Con varias décadas encima, Daniel Santoro y Miguel Biancuzzo son, genuinamente, dos “muchachos peronistas”. Tienen ambos un perfil gracioso, residual y típico. Bajo la intuitiva dirección de Fernandez Moujan, organizan la reanimación de uno de los hitos que doraron la hora de Perón. El famoso avión Pulqui voló mucho más alto que una aeronave. Fue una metáfora preferencial, fue el Objeto Volador Justicialista. Encarnó el momento de calzarse las alas, tal vez la cima desde donde caer bien fuerte, ayudado por la recurrente artillería anti-sueños, siempre bien equipada. La reedición casera de aquella ingeniería toma, bajo la conducción de Santoro y Biancuzzo, un calculado paso de farsa pleno de carga emotiva.Correlativa a la precariedad del presente, la empresa descorre una sutil elegía: “un instante en la patria de la felicidad”, reza un subtitulo proferido desde esta otra orilla del tiempo, donde ya no hay mas felicidad ni patria.

El proyecto puja en los hangares de lo que queda. Asume el carácter de aquello que lo entorna: raidos galpones y tinglados del sur bonaerense, olvidadas calles con pasos de ferrocarril a nivel, monumentos de oxido, embarcaciones abandonadas, perros laterales y un devastado orbe post industrial donde ya solo se hacen ocasionales reparaciones y algún asado. Hay autos desguazados hace años, herramientas de fundición casera, y el aire que remite a tiempos mejores está tan fuertemente grabado que no necesita del texto. Fernández Moujan lo vuelca hacia el objetivo de la cámara recurriendo a la naturalidad de los escenarios y de los inefables “muchachos”. La recreación del Pulqui en escala es un ritual resignado, aunque irrenunciablemente mágico. Santoro y Biancuzzo no esperan del armatoste un prodigio vehicular que vulnere los tiempos o que sugiera un avatar simbólico convocante. Es tan solo un homenaje a la vez que una parodia. El neo Pulqui ejercita las aproximaciones que hay entre la obcecación y la dignidad, disecciona al fetiche peronista, asalta su calcificada contextura y lo inyecta de vivificante añoranza. Entonces se revela la colosal ternura del peronismo, y esa habilidad elíptica que le provee su intimidad con lo oculto. A través de la película, que a su modo replica el aparente despropósito de los protagonistas, se produce o se induce la reapertura de interesantes enlaces colectivos. Este precario Pulqui también quiere despegar, aunque sepa que no puede, pero es trasladado hasta la República de los Niños (otro sello de época) y allí, arrastrado contra el fluido de aire por un auto en velocidad, consigue ensayar una torpe erección. No alcanza a planear, pero antes de destrozarse contra un poste consigue apuntar brevemente hacia lo alto, completando la iconografía voluntarista de los “muchachos”.

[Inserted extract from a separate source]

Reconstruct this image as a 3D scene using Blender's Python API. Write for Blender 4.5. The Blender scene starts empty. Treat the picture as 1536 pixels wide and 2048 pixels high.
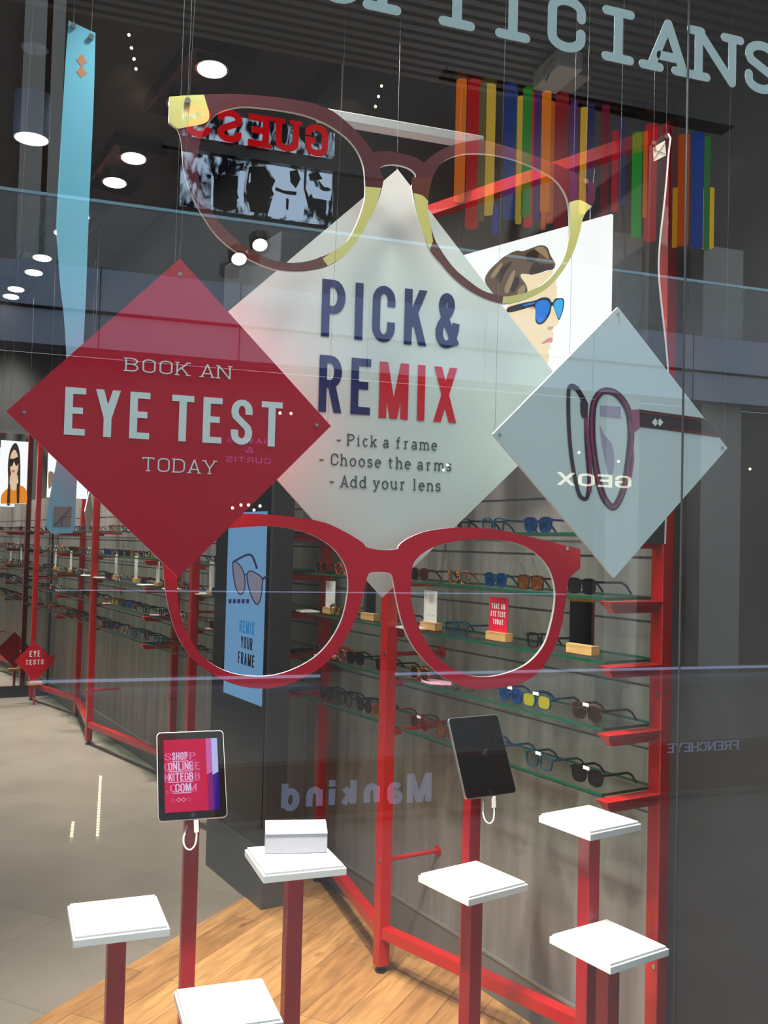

Ese burdo instante enhiesto reedita, también en escala, al instante glorioso de 1952, y ambos se eslabonan dentro de cierta épica sentimental. En el cierre del film, un dibujo del sesgado avión sobrevuela el perfil horizontal de Buenos Aires mientras que a través de ese juego el cine a su vez sobrevuela al peronismo en tanto madeja de flexiones capaz de incluir la perplejidad ante sí mismo. Esta aventura discursiva es, en definitiva, una exhibición de aptitud histórica. El falso Pulqui con su compleja genealogía, alienta las lecturas no habilitadas, corre por debajo de los cánones, tiende enlaces fecundamente reprobables y domina la deseada clausura del peronismo con la codificación propia de un credo. De este modo, se convierte en un envío nítidamente marechaliano, de irónico coqueteo con lo trascendental. La película triunfa entre otras cosas porque es mucho mas arte que política, en tanto ha sabido licuar a esta en la fragua de aquella. Confirma así la presunción del inicio, burla otra vez el corsé analítico. Deviene arte entendido como acto de amor, en tanto restaura desde adentro la riqueza de lo que incansablemente se intenta empobrecer desde afuera. Para cerrar, en la pantalla desfilan camionetas y camiones de la supervivencia. Hombres que cruzan el Puente de la Noria como si fueran ganado, mirando al resto de los autos desde otra parte, como sabiendo que están, pero no son. Cartoneros, vendedores de la calle, trapitos, se internan sin querella en otra sórdida jornada. De fondo, suena una lacónica versión en piano de la indeleble “marcha”. Para no conmoverse con esta obra, no alcanza ni siquiera con el prejuicio o la fobia, se necesita abjurar de lo esencialmente humano.